Во-первых, подогнать заподлицо, то есть утопить доску или брус вгладь, вровень, в уровень с поверхностью,— значит сделать работу на совесть, а не на глазок, точно, крепко и красиво. Именно так, ладно и основательно, построены его статьи и книги: материал любовно отобран и рассортирован, инструментарий отточен, мысль движется неторопливо и обстоятельно, не оставляя зазоров. Во всем чувствуется глазомер рассудительного мастера, знающего толк в гармоничном сочленении вещей и слов, эти вещи называющих, одухотворяющих и преображающих.
С.Г. Бочаров, М.О. Чудакова, Аня Бочарова, А.П. Чудаков, мама А.П. Чудакова Евгения Леонидовна. Дача Чудаковых в Алехново, 1998. Фото И.З. Сурат.
Во-вторых, подогнать заподлицо — значит заделать какой-то провал или дыру, восстановить покореженную поверхность. Александра Павловича прежде всего беспокоили провалы и прорехи социально-исторические, вызванные разрушительными ударами ублюдочного политического режима по всему, что было ему дорого. Сохранение преемственности и сохранение культурной памяти он, как кажется, полагал своим первостепенным долгом. Свидетельство этому — его образцовые комментарии к трудам Тынянова, его записи разговоров со Шкловским и Бонди, его устные рассказы о повадках и причудах «старших». Каждый учитель может лишь меч-тать о том, чтобы его ученики сделали для его наследия то, что Александр Павлович сделал для В. Виноградова, — ученого и человека отнюдь не безгрешного. Непрерывающаяся традиция, только не научная, а фамильная; прочная цепь, связывающая человека с дедами и прадедами, с детьми и внуками; заповедные уроки труда и культуры, внутренней свободы и сострадания, чести и стойкости, терпения и терпимости, которые он с благодарностью получает и с надеждой передает, — главная тема его романа воспитания. Поэтому в нем — большая редкость в наши дни — совсем нет нарциссизма: автор любуется не собой, а той великой цепью бытия, в которой он лишь малое звено.

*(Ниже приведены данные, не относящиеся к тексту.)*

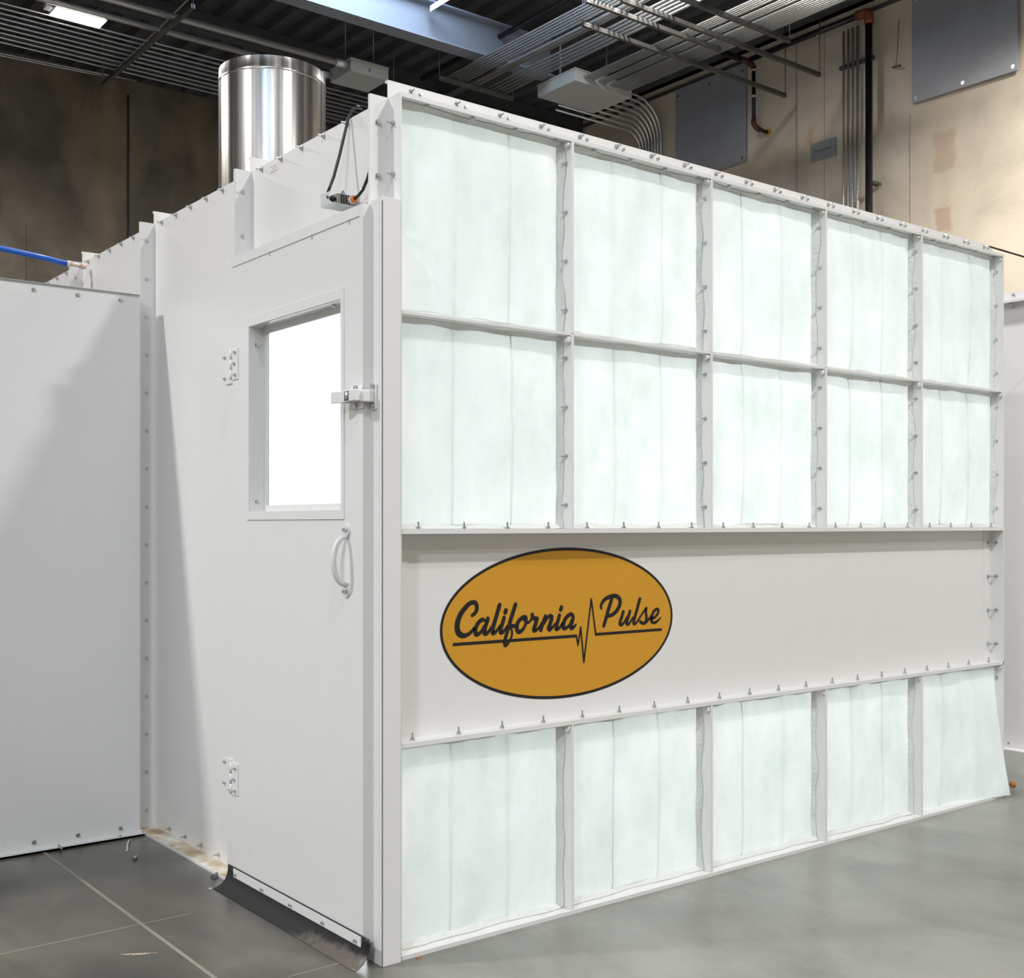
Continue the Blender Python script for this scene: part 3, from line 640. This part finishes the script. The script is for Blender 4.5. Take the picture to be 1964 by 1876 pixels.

Странный подзаголовок автобиографической книги — «роман-идиллия» — ввел в заблуждение многих критиков, усмотревших идиллическое начало в основном предмете изображения — в том провинциальном «семейном оазисе», который создали дед и бабушка героя, попович и дворянка, случайно уцелевшие выходцы из старого мира, среди советской мерзости запустения. Однако, если присмотреться, никакого огороженного рая в «романе-идиллии» нет и в помине: зло, жестокость, абсурд, смерть в разных обличьях — женщина с перерезанным горлом, мужик, пропоротый грязными вилами, брошенные старики, умирающие дети, семейные распри, аресты и расстрелы — входят в состав изображенного мира на равных правах с добром и красотой. Александр Павлович наверняка знал, что в переводе с древнегреческого «идиллия» значит просто «маленький образ», и, называя так роман, хотел подчеркнуть в первую очередь огромное значение малого, случайного, частного (как пылинка на ноже карманном иль небо в чашечке цветка), которое он по-чеховски «выравнивает» с крупномасштабными трагическими событиями исторического времени и с вечною красою равнодушной природы. Идиллическим тогда оказывается не сам мир, а авторский взгляд на него — взгляд спокойный, мужественный, благорасположенный. Александр Павлович умел увидеть жизнь «во всем ее охвате», в «природно-вещном» единстве, во взаимосцеплении большого и мелкого, прекрасного и омерзительного, смешного и печального, и принять ее полностью, такой как она есть и была всегда.
Стоически принять жизнь — значит преодолеть страх смерти, принять и ее как часть природного круговорота. В ключевых главах романа достойно умирают долгожители — сначала старый конь Мальчик, из чьей щетины делают щетки, которым до сих пор нет равных, а потом старый дед, самый важный человек в биографии героя, идеальный наставник, научивший его смотреть на жизнь с грустной всепонимающей улыбкой. Рискну предположить, что сам Саша тоже готовился к подобной смерти и не страшился ее. Судьба почему-то распорядилась иначе и отняла у него жизнь до срока, внезапно и жестоко, когда у него оставалось еще много сил и творческой энергии. Думаю, что он не испугался и такой гибели.
Смерть Саши — страшный удар для его семьи и близких друзей. Это удар и для тех, кто, как я, любовался им с изрядной дистанции, обусловленной разницей биографий, возрастов, вкусов. Ведь с его уходом в мире стало меньше доброты, порядочности и ума, и этот новый провал, боюсь, никому заподлицо не заделать.